Oh Alicia I’m so so glad you got to spend a day with Papaw making memories. I got a little teary-eyed reading your update but boy I’m glad you will forever have those memories to hold on and to share again over the years with Landon and Evie
Thank you. It was difficult since everything is still so fresh, but I'm glad I have it written down for the kids' sake.
What a difficult update this must have been to write, but SO important. My grandfather died unexpected when I was a toddler, and I only have a couple of vague memories of him, but my family keeps him alive for us with pictures and stories to this day. I know Landon and Evie will always know and remember how much their PaPaw loved them, and they'll remember all these special stories because of the way you and Alex tell them. Thanks so much for letting us into such a special moment in your trip.
That is my biggest hope, that I've written down enough stories about my loved ones that the kids will know them no matter when they've last seen them. I originally did the trip reports as a way to keep the Disney magic alive, then progressed to blogging when I started traveling Europe, and now all of that has taken on a bigger meaning.
I love this post so much. What a beautiful memory. Your post is also a beautiful reminder to enjoy the moment because you truly don’t know when it will be over. Thank you for sharing.
My dad is going with us on our December trip. He hasn’t been in 32 years... when I was 4. I’m so excited for my kids to make memories with their beloved papaw.
That was absolutely what I tried to take away from rehashing my day with Ed. It makes me appreciate all the other Disney trips I've taken with other family members now.
How exciting that you got your dad to agree to go to Disney! It's that second kid...my dad didn't give in and go to Disney until our daughter was born. I have no doubt your kids will have a blast touring the parks with their papaw.
This update made me teary eyed, so I can't imagine how difficult it was for you to write. But I am so glad you all were able to spend a Disney day with your FIL. And how nice to be able to do something brand new with him! This will always leave you with a fond memory of Country Bear Jamboree.
I'm so grateful that we tried a new attraction with my FIL, because I feel like it's now a special something I can share with the kids.

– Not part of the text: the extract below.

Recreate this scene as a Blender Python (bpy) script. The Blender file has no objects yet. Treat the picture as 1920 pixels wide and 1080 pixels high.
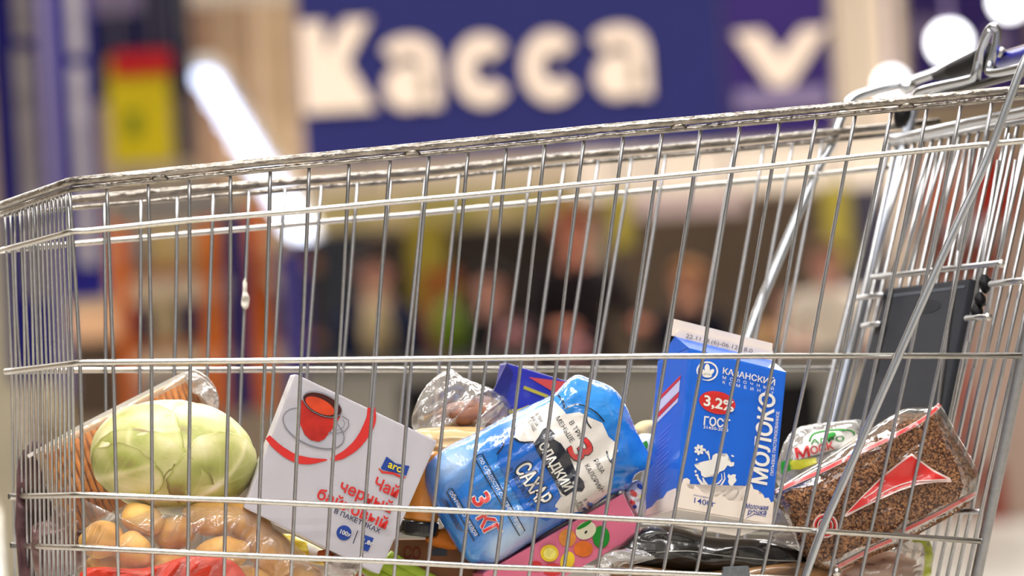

I should not have read this on my plan period. Oh my what special memories. I'm so glad you had that day, and now that you've written about it your kids will have this to treasure always. It was so special to get to do a new attraction with him.
Thanks, that was my hope. I really wanted to put that day into writing so the kids could read about their time at the Magic Kingdom with their grandpa. We have been really fortunate to be able to say that all 4 grandparents have gone to Disney with the kids. Memories that I'll hold dear forever.
It was so sweet reading this entry. My grandpa died almost 2 years ago, right after my daughter turned 3. It pains me sometimes that I don't think she'll remember him, or that she doesn't now, but every once in a while she comes out with something. Yesterday she was really quiet driving home from preschool, and when we parked she was in the backseat crying, just because she randomly missed him.
It's SO nice to be able to look back on pictures, and happy memories, and to be able to tell them about them, and how much they were loved. Absolutely, one hundred percent priceless.
Well, now I'm the one tearing up. How sweet of your daughter- it's so hard to see such little ones try to cope with the big concept of loss. It's hard to explain the emotions when you as a grown adult struggle to grasp them. But it sounds like we're both doing the best we can, through pictures and stories and reliving the happiness those loved ones brought us.
I was crying reading your update. Such a wonderful memory. I love paw paw's hand on Landon's head.
Thanks; it was a very bittersweet update to write but I'm grateful I'll now have those memories written down for the future.
Sorry about your loss but glad you have those precious memories . On our last trip with my dad , i now wonder if somehow deep down I knew i it would be the last as i was crying in the middle of cape may breakfast for no apparent reason - our last meal before heading home . He loved going with the grandkids .
Oh dear, I can't even imagine how bittersweet that Cape May meal must be for you. Thank goodness you have the memory to hold on to, something to share with his grandkids.
I'm leaking. Such a beautiful update. It's special that y'all will always have Country Bears with PaPaw. I know what you mean about doing everything you shouldn't in the parks. We did that a lot in February, but when you're with little ones and extended family you have to change the way you do things and just enjoy the small things.
Thank you; that day at Magic Kingdom and the week at his house afterwards was such a perfect time, and I take a lot of comfort knowing the kids' and me's last memories with him were wonderful ones.
Oh man, I was going nutty doing Disney wrong! It was hard, but sometimes you have to take the hit to make your life easier with your other party members.
What a great update. It had me a little teary. I think it is so special that you all got to have that day together.
Thank you. I'm looking forward to going back to Country Bears and remembering the first time I saw it with my FIL. It's comforting knowing there's something at Disney that'll remind me of him.